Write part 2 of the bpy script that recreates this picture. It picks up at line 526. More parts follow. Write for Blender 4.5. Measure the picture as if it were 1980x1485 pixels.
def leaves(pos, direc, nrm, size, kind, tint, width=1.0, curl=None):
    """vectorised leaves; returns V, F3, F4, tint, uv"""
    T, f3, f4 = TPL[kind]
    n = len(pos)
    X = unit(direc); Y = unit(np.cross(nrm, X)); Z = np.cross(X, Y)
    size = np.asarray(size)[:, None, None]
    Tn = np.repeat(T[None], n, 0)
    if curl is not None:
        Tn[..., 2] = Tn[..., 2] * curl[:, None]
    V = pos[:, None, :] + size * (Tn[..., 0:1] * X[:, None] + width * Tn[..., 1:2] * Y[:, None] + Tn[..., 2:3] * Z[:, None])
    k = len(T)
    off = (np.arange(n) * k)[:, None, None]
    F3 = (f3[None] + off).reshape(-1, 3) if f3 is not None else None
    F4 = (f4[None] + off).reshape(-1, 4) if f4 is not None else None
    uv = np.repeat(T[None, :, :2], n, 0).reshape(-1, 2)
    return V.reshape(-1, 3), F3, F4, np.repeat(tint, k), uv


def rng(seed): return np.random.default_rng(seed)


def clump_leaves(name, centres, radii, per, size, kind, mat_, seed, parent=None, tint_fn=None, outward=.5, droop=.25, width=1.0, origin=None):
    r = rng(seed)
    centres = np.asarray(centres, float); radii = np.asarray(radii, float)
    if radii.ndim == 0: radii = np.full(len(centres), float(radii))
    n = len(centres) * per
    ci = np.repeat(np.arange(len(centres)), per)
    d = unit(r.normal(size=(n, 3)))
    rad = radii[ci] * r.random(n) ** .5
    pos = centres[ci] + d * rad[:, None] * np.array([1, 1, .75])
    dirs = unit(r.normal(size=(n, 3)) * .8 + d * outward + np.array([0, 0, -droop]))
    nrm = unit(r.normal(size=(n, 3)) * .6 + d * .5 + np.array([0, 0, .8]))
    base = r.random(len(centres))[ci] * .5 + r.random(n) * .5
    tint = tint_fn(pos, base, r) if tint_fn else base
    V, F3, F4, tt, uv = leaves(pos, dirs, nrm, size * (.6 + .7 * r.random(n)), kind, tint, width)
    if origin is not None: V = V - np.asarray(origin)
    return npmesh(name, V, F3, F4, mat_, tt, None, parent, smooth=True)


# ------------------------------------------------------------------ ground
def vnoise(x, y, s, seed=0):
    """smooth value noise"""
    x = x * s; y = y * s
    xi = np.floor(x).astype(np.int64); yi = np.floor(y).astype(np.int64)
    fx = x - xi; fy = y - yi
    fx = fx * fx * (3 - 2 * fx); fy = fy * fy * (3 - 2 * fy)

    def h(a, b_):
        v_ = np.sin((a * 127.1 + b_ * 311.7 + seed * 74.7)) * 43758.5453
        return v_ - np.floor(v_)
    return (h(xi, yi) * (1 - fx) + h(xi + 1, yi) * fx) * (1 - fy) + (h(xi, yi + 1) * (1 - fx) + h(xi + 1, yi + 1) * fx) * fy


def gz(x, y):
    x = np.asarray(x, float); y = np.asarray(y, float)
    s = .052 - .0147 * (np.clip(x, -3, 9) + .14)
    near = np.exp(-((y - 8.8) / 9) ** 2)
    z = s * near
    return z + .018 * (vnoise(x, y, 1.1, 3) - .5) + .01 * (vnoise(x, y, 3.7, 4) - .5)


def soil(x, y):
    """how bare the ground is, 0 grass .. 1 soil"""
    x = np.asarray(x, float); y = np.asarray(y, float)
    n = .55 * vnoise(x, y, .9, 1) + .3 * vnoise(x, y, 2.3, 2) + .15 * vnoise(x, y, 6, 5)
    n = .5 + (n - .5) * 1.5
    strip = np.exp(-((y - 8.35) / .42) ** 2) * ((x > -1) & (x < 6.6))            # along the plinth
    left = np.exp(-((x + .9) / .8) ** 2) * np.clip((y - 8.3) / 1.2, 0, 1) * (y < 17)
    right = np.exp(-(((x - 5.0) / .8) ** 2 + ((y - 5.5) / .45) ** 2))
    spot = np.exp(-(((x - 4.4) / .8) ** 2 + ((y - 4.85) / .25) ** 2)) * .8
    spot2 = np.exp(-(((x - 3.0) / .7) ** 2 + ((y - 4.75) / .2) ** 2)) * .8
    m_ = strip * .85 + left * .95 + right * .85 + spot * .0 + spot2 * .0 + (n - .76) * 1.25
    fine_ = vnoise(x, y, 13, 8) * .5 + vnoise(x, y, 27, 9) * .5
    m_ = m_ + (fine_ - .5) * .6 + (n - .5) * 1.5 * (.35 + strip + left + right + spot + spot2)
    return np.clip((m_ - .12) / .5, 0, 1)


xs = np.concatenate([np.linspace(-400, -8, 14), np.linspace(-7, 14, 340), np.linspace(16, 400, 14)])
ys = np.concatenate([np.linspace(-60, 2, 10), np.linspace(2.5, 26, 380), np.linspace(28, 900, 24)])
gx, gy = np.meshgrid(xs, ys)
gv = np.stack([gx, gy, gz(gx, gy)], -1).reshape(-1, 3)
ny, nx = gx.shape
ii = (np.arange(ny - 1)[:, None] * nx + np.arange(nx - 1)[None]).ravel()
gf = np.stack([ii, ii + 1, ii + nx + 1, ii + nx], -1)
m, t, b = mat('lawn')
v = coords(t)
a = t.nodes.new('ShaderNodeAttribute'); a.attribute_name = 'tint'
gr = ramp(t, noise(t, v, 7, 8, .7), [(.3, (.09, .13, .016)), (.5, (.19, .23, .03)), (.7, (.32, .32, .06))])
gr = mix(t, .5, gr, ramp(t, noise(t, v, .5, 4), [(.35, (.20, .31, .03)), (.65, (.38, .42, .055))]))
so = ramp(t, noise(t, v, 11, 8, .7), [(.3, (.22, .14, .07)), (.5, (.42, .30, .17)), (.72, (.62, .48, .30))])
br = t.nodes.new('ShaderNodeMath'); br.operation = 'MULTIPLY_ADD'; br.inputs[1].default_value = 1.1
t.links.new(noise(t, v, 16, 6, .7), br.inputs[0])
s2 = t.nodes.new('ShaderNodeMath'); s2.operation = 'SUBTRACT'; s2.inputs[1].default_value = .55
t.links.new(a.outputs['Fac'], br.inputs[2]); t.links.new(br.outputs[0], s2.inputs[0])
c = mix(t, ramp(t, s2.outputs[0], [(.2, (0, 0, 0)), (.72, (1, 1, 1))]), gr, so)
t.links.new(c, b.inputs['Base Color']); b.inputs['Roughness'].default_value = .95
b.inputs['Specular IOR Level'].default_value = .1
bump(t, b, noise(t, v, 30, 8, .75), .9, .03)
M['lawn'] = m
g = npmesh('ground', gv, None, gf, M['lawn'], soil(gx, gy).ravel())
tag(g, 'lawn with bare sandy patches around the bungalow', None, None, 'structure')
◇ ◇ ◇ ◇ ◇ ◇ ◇
Extract exactly the leading lines of the data, stopping at and including the line with "None, parent, smooth=True)".

THE RESPONSE:
Write part 2 of the bpy script that recreates this picture. It picks up at line 526. More parts follow. Write for Blender 4.5. Measure the picture as if it were 1980x1485 pixels.
def leaves(pos, direc, nrm, size, kind, tint, width=1.0, curl=None):
    """vectorised leaves; returns V, F3, F4, tint, uv"""
    T, f3, f4 = TPL[kind]
    n = len(pos)
    X = unit(direc); Y = unit(np.cross(nrm, X)); Z = np.cross(X, Y)
    size = np.asarray(size)[:, None, None]
    Tn = np.repeat(T[None], n, 0)
    if curl is not None:
        Tn[..., 2] = Tn[..., 2] * curl[:, None]
    V = pos[:, None, :] + size * (Tn[..., 0:1] * X[:, None] + width * Tn[..., 1:2] * Y[:, None] + Tn[..., 2:3] * Z[:, None])
    k = len(T)
    off = (np.arange(n) * k)[:, None, None]
    F3 = (f3[None] + off).reshape(-1, 3) if f3 is not None else None
    F4 = (f4[None] + off).reshape(-1, 4) if f4 is not None else None
    uv = np.repeat(T[None, :, :2], n, 0).reshape(-1, 2)
    return V.reshape(-1, 3), F3, F4, np.repeat(tint, k), uv


def rng(seed): return np.random.default_rng(seed)


def clump_leaves(name, centres, radii, per, size, kind, mat_, seed, parent=None, tint_fn=None, outward=.5, droop=.25, width=1.0, origin=None):
    r = rng(seed)
    centres = np.asarray(centres, float); radii = np.asarray(radii, float)
    if radii.ndim == 0: radii = np.full(len(centres), float(radii))
    n = len(centres) * per
    ci = np.repeat(np.arange(len(centres)), per)
    d = unit(r.normal(size=(n, 3)))
    rad = radii[ci] * r.random(n) ** .5
    pos = centres[ci] + d * rad[:, None] * np.array([1, 1, .75])
    dirs = unit(r.normal(size=(n, 3)) * .8 + d * outward + np.array([0, 0, -droop]))
    nrm = unit(r.normal(size=(n, 3)) * .6 + d * .5 + np.array([0, 0, .8]))
    base = r.random(len(centres))[ci] * .5 + r.random(n) * .5
    tint = tint_fn(pos, base, r) if tint_fn else base
    V, F3, F4, tt, uv = leaves(pos, dirs, nrm, size * (.6 + .7 * r.random(n)), kind, tint, width)
    if origin is not None: V = V - np.asarray(origin)
    return npmesh(name, V, F3, F4, mat_, tt, None, parent, smooth=True)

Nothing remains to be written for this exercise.